By Michael Cornfield and Lee Rainie
Sunday, November 5, 2006

When computers and the Internet first asserted themselves in Americans' imaginations in the early 1990s, some foresaw a golden era of politics. As citizens gained more access to information and as their voices more easily projected into the political discourse via bulletin boards, Web sites and Internet mailing lists, candidates would have more reason to deliberate directly with voters. Campaigns would become cheaper and more honest, while the power of lobbyists, consultants and other middlemen would fade.

Recently, as we've gained more experience with our technological toys, a fearful new thread has emerged: Forget the golden era. Through partisan blogs, political Web sites and customized news, the Internet only hardens our views, polarizes our politics.

So, is the Internet the lever for direct democracy? Or is it a wedge for political polarization? Either conclusion may prove too simple. To understand how technology may reshape politics in the years ahead, consider what we've learned from the initial decade of online campaigning, and how our various fears and hopes have fared:

The Internet has transformed political fundraising, advertising and mobilization.

Not so much. However you measure it, online fundraising has indeed increased substantially over the past eight years. The high-water mark, sure to be topped in 2008, is the reported $80 million in Internet donations that Sen. John Kerry raised for his 2004 presidential bid. This year, the liberal group has raised more than $20 million, most of it online, and total online fundraising could reach $100 million.
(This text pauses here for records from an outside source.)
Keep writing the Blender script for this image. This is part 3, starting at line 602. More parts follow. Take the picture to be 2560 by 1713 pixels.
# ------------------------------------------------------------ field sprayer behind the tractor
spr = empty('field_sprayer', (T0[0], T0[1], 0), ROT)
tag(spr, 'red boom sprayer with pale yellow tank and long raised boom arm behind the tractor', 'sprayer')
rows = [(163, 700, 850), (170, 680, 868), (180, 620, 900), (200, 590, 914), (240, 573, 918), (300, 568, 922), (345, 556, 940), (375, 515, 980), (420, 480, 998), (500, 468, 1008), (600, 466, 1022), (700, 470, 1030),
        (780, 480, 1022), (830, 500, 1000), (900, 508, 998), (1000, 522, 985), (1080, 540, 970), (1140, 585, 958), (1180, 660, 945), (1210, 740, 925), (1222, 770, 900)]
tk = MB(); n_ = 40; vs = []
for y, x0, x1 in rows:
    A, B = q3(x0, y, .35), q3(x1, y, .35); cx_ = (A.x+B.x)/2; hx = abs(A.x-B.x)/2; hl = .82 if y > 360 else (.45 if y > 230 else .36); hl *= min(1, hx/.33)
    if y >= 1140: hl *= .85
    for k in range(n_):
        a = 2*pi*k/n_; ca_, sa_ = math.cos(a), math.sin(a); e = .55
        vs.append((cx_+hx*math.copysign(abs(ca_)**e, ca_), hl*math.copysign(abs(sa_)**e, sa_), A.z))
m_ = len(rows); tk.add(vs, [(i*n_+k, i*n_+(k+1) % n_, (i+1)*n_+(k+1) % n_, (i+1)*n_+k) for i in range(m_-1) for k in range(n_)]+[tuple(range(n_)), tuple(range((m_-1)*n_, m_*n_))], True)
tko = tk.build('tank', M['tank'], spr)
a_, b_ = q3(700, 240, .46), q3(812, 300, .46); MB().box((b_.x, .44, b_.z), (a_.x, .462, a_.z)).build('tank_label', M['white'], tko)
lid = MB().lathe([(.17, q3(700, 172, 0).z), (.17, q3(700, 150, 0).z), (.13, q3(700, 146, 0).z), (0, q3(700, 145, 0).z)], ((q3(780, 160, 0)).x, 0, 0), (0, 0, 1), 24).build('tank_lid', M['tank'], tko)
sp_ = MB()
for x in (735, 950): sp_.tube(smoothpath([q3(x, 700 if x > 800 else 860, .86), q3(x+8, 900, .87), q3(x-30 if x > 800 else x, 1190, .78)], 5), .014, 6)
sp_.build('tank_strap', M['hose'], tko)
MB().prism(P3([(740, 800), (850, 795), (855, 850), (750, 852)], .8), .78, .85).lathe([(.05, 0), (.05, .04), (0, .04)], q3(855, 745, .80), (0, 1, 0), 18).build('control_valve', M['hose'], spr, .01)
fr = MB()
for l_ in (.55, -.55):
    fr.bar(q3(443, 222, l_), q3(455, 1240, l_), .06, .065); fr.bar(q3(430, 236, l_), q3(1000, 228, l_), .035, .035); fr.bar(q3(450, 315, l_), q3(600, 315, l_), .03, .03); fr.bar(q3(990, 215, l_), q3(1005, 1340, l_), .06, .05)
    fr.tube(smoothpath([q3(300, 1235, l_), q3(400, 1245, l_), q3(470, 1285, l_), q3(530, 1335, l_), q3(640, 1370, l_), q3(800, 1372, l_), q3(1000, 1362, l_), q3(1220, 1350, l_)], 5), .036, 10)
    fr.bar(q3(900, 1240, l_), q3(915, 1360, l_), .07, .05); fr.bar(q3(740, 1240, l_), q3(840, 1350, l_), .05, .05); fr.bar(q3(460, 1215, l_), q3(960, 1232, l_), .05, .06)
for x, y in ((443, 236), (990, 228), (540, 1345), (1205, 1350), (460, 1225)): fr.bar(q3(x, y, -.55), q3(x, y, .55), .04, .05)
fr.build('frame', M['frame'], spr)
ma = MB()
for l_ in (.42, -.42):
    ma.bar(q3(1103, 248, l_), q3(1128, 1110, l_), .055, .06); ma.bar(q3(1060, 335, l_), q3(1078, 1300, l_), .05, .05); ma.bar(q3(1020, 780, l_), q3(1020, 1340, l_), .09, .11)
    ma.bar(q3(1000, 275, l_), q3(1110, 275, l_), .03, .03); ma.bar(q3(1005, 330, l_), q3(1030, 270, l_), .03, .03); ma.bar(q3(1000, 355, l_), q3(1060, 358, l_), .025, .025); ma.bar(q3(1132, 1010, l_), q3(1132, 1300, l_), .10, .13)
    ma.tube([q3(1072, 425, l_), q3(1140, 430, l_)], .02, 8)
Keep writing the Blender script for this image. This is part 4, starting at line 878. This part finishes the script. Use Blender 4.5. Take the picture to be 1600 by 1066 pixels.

That's less than one-20th of total campaign fundraising this election cycle, which the Center for Responsive Politics puts at $2.6 billion.

Furthermore, the bulk of the political cash raised online is still being spent on tried-and-true outreach efforts such as television advertising, direct mail and telephone calls. In other words, 21st-century fundraising is paying for the same old-fashioned communications mechanisms that have dominated U.S. politics since the 1960s.

Estimates by the research firm PQ Media indicate that online campaign advertising increased to $40 million this year, compared with $29 million during the 2004 election cycle. By contrast, spending on television spots alone may have hit $2 billion this year, said Evan Tracey of the Campaign Media Analysis Group.

Meanwhile, e-mail is not close to challenging direct mail and phone calls as ways to reach voters: A Pew Research Center survey last month found that 38 percent of registered voters had received phone calls about the midterm campaigns, while only 15 percent had received e-mail.

In 2004, political scientists J. Quin Monson and D. Sunshine Hillygus tracked 1,606 voters during the last three weeks of the campaign for Brigham Young University's Center for the Study of Elections and Democracy. Less than 4 percent of the sample reported receiving a political e-mail message. All told, they received 2,466 unique pieces of direct mail, 9,627 phone calls and 399 personal visits -- but only 254 unique campaign e-mail messages.

The Internet "Balkanizes" politics.

Yes, on issues such as national security and the economy, voters' views have grown more partisan over the past generation -- but that began long before PCs and Internet access became staples of middle-class life.

Internet use may reinforce that trend. Surveys show that the Internet helps people seek out others who share their beliefs. And 30 percent of Internet users customize their daily news and analysis, sometimes relying on partisan blogs or preferred sites that can deliver tailor-made and self-reinforcing news and opinions to their screens.